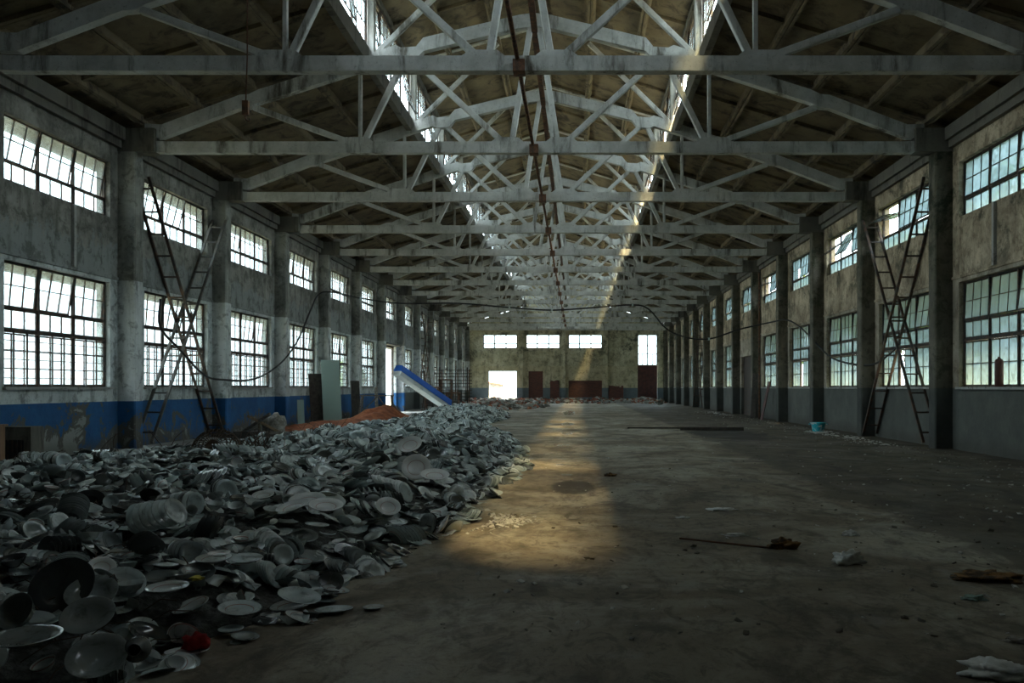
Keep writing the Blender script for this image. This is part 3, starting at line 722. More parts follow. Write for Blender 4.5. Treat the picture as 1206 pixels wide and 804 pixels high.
# ------------------------------------------------------------------ things along the left wall
c = empty('cabinet', (-11.05, 15.9, 0)); mb = MB(); mb.box(-.62, .30, -.25, .3, .04, .92); mb.build('body', M['veneer'], c)
MB().box(-.66, .34, -.30, .33, .92, .96).build('top', M['veneer'], c)
for a, b in ((-.60, -.17), (-.15, .28)):
    d = MB().box(a, b, -.275, -.252, .08, .88).build('door', M['veneer'], c); x = b-.06 if a < -.3 else a+.06
    MB().lathe([(0, 0), (.016, 0), (.016, .02), (0, .025)], 10, M=Matrix.Translation((x, -.275, .5)) @ Matrix.Rotation(R(90), 4, 'X')).build('knob', M['steel'], d)
tag(c, 'brown wooden cabinet at the left edge behind the crockery heap', 'cabinet')
r = MB().lathe([(0,0),(.07,0),(.08,.02),(.075,.13),(.06,.16),(0,.165)], 14).build('can', M['redc'], None, (-10.85, 15.85, .96)); tag(r, 'small red can standing on the brown wooden cabinet', 'can')
c = empty('stove_box', (-11.25, 17.2, 0)); mb = MB(); mb.box(-.36, .36, -.02, .40, 0, .86); mb.build('body', M['beam'], c)
mb = MB(); mb.box(-.20, .22, -.028, -.018, .12, .60); mb.build('opening', M['rubber'], c)  # black plate on the solid body stands for the shaded inside
for k in range(5): MB().box(-.18+.09*k-.012, -.18+.09*k+.012, -.045, -.028, .12, .60).build('bar', M['steel'], c)
tag(c, 'low grey box with a dark barred opening beside the wooden cabinet', 'stove')

# wicker basket frame lying on its side in the heap
c = empty('wicker_basket', (-6.75, 16.1, .46), (R(62), R(-6), R(12)))
prof = [(.52*math.cos(a), .34*math.sin(a)) for a in np.linspace(0, 1.53, 9)]
MB().tube([(.52*math.cos(a), .52*math.sin(a), 0) for a in np.linspace(0, 2*math.pi, 33)[:-1]], .024, 6, True).build('rim', M['wicker'], c)
mb = MB()
for k in range(30):
    a = 2*math.pi*k/30; mb.tube([(r_*math.cos(a+.25*i/7), r_*math.sin(a+.25*i/7), z) for i, (r_, z) in enumerate(prof)], .008, 4)
    mb.tube([(r_*math.cos(a-.25*i/7), r_*math.sin(a-.25*i/7), z) for i, (r_, z) in enumerate(prof)], .008, 4)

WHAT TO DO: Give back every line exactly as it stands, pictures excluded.

ANSWER TO THE TASK:
Keep writing the Blender script for this image. This is part 3, starting at line 722. More parts follow. Write for Blender 4.5. Treat the picture as 1206 pixels wide and 804 pixels high.
# ------------------------------------------------------------------ things along the left wall
c = empty('cabinet', (-11.05, 15.9, 0)); mb = MB(); mb.box(-.62, .30, -.25, .3, .04, .92); mb.build('body', M['veneer'], c)
MB().box(-.66, .34, -.30, .33, .92, .96).build('top', M['veneer'], c)
for a, b in ((-.60, -.17), (-.15, .28)):
    d = MB().box(a, b, -.275, -.252, .08, .88).build('door', M['veneer'], c); x = b-.06 if a < -.3 else a+.06
    MB().lathe([(0, 0), (.016, 0), (.016, .02), (0, .025)], 10, M=Matrix.Translation((x, -.275, .5)) @ Matrix.Rotation(R(90), 4, 'X')).build('knob', M['steel'], d)
tag(c, 'brown wooden cabinet at the left edge behind the crockery heap', 'cabinet')
r = MB().lathe([(0,0),(.07,0),(.08,.02),(.075,.13),(.06,.16),(0,.165)], 14).build('can', M['redc'], None, (-10.85, 15.85, .96)); tag(r, 'small red can standing on the brown wooden cabinet', 'can')
c = empty('stove_box', (-11.25, 17.2, 0)); mb = MB(); mb.box(-.36, .36, -.02, .40, 0, .86); mb.build('body', M['beam'], c)
mb = MB(); mb.box(-.20, .22, -.028, -.018, .12, .60); mb.build('opening', M['rubber'], c)  # black plate on the solid body stands for the shaded inside
for k in range(5): MB().box(-.18+.09*k-.012, -.18+.09*k+.012, -.045, -.028, .12, .60).build('bar', M['steel'], c)
tag(c, 'low grey box with a dark barred opening beside the wooden cabinet', 'stove')

# wicker basket frame lying on its side in the heap
c = empty('wicker_basket', (-6.75, 16.1, .46), (R(62), R(-6), R(12)))
prof = [(.52*math.cos(a), .34*math.sin(a)) for a in np.linspace(0, 1.53, 9)]
MB().tube([(.52*math.cos(a), .52*math.sin(a), 0) for a in np.linspace(0, 2*math.pi, 33)[:-1]], .024, 6, True).build('rim', M['wicker'], c)
mb = MB()
for k in range(30):
    a = 2*math.pi*k/30; mb.tube([(r_*math.cos(a+.25*i/7), r_*math.sin(a+.25*i/7), z) for i, (r_, z) in enumerate(prof)], .008, 4)
    mb.tube([(r_*math.cos(a-.25*i/7), r_*math.sin(a-.25*i/7), z) for i, (r_, z) in enumerate(prof)], .008, 4)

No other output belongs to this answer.